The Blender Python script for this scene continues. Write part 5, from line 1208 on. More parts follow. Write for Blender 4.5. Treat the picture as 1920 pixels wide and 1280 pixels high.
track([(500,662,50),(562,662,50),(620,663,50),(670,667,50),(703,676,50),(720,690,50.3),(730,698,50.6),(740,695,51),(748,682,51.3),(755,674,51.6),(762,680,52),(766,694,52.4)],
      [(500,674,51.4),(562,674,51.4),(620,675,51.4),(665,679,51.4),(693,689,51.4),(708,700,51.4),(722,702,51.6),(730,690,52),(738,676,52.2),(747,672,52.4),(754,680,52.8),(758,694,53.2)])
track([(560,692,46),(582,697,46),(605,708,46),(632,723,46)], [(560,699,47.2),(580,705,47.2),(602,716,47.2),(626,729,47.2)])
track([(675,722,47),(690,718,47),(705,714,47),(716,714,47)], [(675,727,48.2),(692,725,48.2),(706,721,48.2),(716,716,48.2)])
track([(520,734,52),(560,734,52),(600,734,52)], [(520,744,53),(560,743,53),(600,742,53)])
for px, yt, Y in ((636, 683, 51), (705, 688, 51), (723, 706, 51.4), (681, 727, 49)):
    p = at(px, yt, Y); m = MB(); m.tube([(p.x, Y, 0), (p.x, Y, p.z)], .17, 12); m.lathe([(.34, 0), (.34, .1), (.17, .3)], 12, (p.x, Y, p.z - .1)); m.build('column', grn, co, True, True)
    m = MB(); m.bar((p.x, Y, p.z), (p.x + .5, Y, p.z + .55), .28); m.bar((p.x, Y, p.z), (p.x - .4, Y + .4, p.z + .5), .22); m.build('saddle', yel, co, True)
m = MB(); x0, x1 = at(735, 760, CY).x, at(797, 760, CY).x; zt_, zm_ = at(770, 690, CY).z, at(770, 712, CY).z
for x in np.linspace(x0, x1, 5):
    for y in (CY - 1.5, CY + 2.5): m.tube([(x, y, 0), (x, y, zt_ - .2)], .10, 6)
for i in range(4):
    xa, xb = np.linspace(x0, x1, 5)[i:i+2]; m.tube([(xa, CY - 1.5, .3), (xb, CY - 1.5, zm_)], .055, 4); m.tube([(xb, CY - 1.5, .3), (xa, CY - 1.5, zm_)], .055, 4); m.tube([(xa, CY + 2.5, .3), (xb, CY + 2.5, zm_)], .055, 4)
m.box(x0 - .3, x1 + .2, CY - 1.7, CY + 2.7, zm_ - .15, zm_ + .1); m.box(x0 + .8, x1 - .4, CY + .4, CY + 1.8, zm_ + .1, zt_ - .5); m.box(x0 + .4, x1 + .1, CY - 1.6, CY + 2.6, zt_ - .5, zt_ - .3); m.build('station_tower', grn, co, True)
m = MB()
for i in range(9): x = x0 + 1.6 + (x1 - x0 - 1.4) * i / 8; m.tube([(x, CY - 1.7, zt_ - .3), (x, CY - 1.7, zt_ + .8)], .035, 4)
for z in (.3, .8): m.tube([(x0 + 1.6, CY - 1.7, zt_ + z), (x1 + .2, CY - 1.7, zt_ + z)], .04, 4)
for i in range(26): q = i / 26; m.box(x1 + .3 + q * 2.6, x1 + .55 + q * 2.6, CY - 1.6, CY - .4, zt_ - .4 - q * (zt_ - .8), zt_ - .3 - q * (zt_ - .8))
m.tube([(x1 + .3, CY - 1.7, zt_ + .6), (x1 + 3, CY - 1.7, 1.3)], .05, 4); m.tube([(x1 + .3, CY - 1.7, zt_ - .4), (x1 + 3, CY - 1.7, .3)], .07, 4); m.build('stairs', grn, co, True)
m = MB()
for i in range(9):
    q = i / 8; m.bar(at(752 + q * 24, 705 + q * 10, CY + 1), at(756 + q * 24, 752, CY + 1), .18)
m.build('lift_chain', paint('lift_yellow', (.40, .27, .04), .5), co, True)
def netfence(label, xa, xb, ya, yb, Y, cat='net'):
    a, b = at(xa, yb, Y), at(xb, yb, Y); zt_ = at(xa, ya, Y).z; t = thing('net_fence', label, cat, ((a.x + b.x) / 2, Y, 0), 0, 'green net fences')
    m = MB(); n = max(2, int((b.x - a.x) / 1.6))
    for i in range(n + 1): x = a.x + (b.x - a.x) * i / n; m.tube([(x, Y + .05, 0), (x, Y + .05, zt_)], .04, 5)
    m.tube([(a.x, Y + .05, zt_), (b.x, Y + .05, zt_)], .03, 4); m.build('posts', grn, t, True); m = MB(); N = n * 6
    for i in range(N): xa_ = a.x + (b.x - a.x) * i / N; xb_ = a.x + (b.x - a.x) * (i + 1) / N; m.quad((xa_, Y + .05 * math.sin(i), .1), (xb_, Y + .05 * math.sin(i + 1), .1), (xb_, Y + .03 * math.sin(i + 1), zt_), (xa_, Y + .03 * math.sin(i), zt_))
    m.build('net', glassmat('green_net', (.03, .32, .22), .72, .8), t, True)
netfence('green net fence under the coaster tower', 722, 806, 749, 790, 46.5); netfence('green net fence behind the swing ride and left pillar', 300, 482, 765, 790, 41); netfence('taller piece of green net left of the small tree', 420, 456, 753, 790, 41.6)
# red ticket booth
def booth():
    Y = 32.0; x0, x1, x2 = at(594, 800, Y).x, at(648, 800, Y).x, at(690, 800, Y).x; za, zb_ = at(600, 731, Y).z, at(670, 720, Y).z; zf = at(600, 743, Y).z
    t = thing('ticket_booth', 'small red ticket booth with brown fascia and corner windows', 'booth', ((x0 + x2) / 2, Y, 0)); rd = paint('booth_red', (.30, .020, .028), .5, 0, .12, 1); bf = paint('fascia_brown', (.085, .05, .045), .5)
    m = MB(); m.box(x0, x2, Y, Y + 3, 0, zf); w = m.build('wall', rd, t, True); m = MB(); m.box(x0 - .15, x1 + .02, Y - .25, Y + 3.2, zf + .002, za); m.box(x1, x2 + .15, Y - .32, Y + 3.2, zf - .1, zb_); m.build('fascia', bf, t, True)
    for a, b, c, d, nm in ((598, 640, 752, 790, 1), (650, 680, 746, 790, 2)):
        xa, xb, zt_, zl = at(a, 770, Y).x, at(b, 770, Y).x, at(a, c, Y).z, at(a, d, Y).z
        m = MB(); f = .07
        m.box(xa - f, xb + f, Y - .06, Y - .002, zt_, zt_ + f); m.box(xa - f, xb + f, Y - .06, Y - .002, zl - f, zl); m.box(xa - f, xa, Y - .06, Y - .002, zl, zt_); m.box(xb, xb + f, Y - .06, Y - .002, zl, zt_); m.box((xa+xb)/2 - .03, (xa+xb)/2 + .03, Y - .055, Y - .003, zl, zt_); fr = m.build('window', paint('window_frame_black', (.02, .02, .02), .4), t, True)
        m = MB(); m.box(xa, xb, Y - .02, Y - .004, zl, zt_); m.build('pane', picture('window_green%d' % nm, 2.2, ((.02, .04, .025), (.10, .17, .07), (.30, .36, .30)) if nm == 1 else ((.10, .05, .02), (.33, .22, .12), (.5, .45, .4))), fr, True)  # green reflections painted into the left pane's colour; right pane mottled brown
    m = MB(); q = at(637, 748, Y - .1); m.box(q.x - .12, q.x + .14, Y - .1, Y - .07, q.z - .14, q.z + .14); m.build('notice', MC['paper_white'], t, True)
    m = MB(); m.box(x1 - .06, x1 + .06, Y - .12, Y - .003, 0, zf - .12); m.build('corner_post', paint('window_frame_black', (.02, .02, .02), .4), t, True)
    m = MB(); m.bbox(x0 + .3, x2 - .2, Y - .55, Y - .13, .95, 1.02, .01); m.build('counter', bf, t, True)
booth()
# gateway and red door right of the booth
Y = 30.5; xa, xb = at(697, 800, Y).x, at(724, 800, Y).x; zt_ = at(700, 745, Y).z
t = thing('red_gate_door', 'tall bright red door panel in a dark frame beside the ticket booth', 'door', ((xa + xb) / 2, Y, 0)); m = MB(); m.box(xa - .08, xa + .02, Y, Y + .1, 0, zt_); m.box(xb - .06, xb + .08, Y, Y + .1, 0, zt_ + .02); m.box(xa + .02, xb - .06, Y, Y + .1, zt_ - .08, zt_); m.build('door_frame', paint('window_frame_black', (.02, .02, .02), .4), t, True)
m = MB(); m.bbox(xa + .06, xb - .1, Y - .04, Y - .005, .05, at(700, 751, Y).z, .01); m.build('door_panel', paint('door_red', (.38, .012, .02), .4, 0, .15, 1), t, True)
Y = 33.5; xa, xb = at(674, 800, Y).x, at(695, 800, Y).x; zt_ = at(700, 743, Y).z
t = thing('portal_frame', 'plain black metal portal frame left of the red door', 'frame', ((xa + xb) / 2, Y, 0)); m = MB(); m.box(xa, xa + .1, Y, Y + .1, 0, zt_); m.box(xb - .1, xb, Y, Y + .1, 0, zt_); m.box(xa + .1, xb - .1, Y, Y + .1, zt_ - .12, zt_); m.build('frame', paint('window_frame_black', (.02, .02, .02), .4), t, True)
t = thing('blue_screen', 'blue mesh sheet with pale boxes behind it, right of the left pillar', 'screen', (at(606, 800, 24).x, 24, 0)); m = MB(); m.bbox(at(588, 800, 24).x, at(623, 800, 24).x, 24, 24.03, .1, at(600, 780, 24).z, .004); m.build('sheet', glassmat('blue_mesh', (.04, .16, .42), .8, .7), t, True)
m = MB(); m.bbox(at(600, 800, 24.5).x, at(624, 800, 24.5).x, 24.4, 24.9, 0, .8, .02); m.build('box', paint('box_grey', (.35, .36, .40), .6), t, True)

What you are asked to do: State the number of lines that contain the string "picture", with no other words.

Result: 2